SOUTHEAST TEXAS RECORD

Friday, March 29, 2024

Brent Coon wants to have his cake and eat it, too

In one of Aesop’s best-known fables, a dog with a bone sees his reflection in a stream and tries to snatch the reflected bone from his own image. Dropping the real bone that he had into the water, he learns -- if he’s not too old of a dog -- that it’s best not to overreach. 


The old axiom, “You can’t have your cake and eat it, too,” expresses a similar sentiment. Once you eat a cake, it’s gone and you don’t have it anymore. If you want to keep it, you must refrain from eating it.


Then, there’s the angler’s adage, “Fish or cut bait,” which has various interpretations but sometimes means that you can’t do two things at once. The impatient poker player expresses this idea to the hesitant bettor as: “Are you in or out?”


In other words, you can’t have it both ways, so make up your mind.


Rock-star attorney Brent Coon may not favor fables or confections, but surely he’s gone fishing before and finessed a few hands of stud.


We pity his fishing friends and poker pals, for Coon is the type that always has to have it both ways. He’s doing his double-dipping best right now to reap the benefits of participation in the Deepwater Horizon MDL while simultaneously retaining the right to sue BP separately on behalf of the thousands and thousands of clients he claims to represent.

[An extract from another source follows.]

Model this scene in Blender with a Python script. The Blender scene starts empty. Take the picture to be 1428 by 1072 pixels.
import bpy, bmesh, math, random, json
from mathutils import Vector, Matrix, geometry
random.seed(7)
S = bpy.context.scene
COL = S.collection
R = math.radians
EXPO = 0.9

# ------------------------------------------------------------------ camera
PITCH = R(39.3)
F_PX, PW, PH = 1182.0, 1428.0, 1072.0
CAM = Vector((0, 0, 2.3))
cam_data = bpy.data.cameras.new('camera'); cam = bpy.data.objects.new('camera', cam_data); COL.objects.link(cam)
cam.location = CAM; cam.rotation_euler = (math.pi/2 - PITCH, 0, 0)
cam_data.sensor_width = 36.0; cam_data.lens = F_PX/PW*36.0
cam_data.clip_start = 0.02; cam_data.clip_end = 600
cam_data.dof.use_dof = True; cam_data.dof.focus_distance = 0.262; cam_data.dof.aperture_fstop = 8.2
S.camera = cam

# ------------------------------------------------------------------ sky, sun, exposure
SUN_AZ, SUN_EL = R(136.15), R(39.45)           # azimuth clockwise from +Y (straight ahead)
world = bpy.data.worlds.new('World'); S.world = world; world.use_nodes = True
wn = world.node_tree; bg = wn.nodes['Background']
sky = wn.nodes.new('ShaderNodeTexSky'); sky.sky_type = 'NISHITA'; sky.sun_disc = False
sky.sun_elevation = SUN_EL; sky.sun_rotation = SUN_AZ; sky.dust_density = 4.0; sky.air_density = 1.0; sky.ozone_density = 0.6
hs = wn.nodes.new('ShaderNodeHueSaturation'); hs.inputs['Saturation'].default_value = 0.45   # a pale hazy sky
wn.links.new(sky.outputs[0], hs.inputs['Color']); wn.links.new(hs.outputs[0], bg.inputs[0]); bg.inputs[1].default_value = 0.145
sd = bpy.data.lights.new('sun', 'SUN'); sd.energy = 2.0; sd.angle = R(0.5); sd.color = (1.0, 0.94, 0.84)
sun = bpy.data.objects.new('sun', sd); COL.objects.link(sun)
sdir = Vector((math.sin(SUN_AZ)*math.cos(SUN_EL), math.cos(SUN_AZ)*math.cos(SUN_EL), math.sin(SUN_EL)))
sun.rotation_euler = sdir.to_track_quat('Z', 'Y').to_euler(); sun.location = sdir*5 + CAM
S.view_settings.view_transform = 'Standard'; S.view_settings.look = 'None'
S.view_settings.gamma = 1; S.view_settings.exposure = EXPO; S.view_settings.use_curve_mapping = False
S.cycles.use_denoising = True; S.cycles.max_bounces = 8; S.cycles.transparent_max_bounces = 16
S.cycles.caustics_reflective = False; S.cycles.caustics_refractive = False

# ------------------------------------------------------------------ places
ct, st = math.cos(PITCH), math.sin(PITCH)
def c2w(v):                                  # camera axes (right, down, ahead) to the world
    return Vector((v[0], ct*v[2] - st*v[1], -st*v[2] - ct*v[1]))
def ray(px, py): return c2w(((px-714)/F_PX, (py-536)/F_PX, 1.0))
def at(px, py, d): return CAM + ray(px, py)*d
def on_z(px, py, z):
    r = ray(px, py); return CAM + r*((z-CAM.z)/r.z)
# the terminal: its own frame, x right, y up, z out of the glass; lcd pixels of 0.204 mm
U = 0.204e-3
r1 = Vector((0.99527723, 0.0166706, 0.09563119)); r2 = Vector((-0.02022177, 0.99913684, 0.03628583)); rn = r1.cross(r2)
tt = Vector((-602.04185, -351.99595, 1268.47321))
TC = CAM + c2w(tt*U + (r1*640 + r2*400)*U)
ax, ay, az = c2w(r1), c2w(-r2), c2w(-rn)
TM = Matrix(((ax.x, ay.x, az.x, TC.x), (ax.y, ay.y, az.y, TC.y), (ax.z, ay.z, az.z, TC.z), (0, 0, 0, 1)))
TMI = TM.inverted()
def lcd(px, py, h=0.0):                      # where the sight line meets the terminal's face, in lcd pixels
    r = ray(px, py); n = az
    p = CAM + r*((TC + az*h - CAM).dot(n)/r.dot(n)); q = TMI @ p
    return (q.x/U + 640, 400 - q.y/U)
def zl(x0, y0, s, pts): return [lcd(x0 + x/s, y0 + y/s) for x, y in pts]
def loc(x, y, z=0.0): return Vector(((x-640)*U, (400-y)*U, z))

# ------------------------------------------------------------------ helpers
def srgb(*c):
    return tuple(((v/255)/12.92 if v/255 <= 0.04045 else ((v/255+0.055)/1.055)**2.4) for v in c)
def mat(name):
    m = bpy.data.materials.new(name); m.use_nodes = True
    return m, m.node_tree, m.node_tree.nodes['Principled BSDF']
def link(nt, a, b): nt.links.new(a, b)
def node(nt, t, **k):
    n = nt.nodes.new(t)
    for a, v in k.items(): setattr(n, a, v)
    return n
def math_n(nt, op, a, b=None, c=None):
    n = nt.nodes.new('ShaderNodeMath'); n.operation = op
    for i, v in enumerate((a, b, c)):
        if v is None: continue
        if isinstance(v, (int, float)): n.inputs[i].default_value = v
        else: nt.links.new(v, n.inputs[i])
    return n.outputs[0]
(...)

So far, objections to the proposed settlement have been filed on behalf of 13,786 individuals, more than 80 percent of whom (11, 245) are ostensibly Coon clients. Nearly half of his objectors (5,534), however, are registered to submit claims under the settlement.


Of 9,460 opt-out requests deemed invalid because they were not signed by the individual asking to be excluded from the settlement, 7,925 sport Brent Coon’s computer-generated signature.


Someone needs to pin Coon down and make him answer the question: Are you in or out?